Melt the butter in a small saucepan over low heat. Add the sugar and stir for a few minutes. Remove from the heat and add the chopped chocolate. Allow a few minutes for the chocolate to melt, then stir. Sift cocoa powder into the chocolate mixture along with cinnamon. Stir again. The mixture will be grainy (see my picture of the chocolate filling above) - which is expected. Allow to cool slightly (~ 30-60 minutes) while rolling out the dough, but not too long, because otherwise it will become much harder to spread.
Assembly: Prepare pan(s) by buttering and lining with parchment paper.
Lightly flour table top and roll out cold dough to form a very large rectangle 11” (28 cm) wide x 30” (76 cm) long. Due to the high butter content in the dough, little flour is needed to prevent sticking. While rolling out the dough, it works best to start with a light sprinkling of flour, moving the dough often and continuing to lightly sprinkle the table during the entire process. The 30” (76 cm) length is harder to achieve than the 11” (28 cm) width, so focus on rolling lengthwise (the width will mostly take care of itself - although the ends will need a little coaxing). Cool dough is easier to work with, so try to work quickly. (If making two loaf pans, cut the dough into two 11” (28 cm) x15” (38 cm) pieces.)

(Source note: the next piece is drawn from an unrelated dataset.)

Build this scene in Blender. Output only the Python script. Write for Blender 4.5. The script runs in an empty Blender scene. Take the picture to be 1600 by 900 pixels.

Spread chocolate mixture across the surface of the dough, leaving a small clearing along one long edge; brush that edge lightly with water. Sprinkle chopped hazelnuts (if using) evenly along the surface of the chocolate covered dough. Roll up, beginning with the long edge that is opposite the water-brushed one; pick up the dough slightly while rolling, so that the chocolate is rolled up rather than pushed along. Seal the end. If the dough is still cool and firm, continue onto the next paragraph; but (more likely) if the dough has begun to soften, refrigerate for ~20-30 minutes using a parchment lined cookie sheet to transport the dough.
After the dough has firmed up a bit, move to a cutting surface and cut roll in half lengthwise while keeping one end intact. Plait the halves over each other, being careful to always leave the exposed ends facing upward. Seal ends. Carefully place twisted chocolate dough into a tube pan (remember about keeping the exposed chocolate facing upwards). It’s important that you do your best to evenly distribute the dough within the pan; I recommend slightly overlapping the two thinner ends to accomplish this. It’s going to be messy, but don’t worry; the rising and baking process will smooth out most of these blemishes. Cover with plastic wrap and allow to rise for ~5 hours (skip Day 3 note below), or refrigerate for later use.
Day 3:
Remove the dough-filled tube pan from the refrigerator and allow to come to room temperature and then rise. This should take ~6 hours. Don’t expect the dough to double in size… maybe ~60%-70%.
Later on Day 2 or Day 3:
Prepare simple syrup: Combine water and sugar in a small saucepan. Heat over low-medium heat, stirring occasionally until sugar dissolves. Allow to cool.
Bake: Preheat oven to 350°F (177°C) and place oven rack in center of oven. Bake babka for ~40-50 minutes, or to an internal temperature of ~180°F-190°F (82°C-88°C). When the cake is finished, poke holes along the top of the cake with a cake tester or skewer. Pour the sugar syrup evenly over the top, allowing it to soak in before removing cake from pan.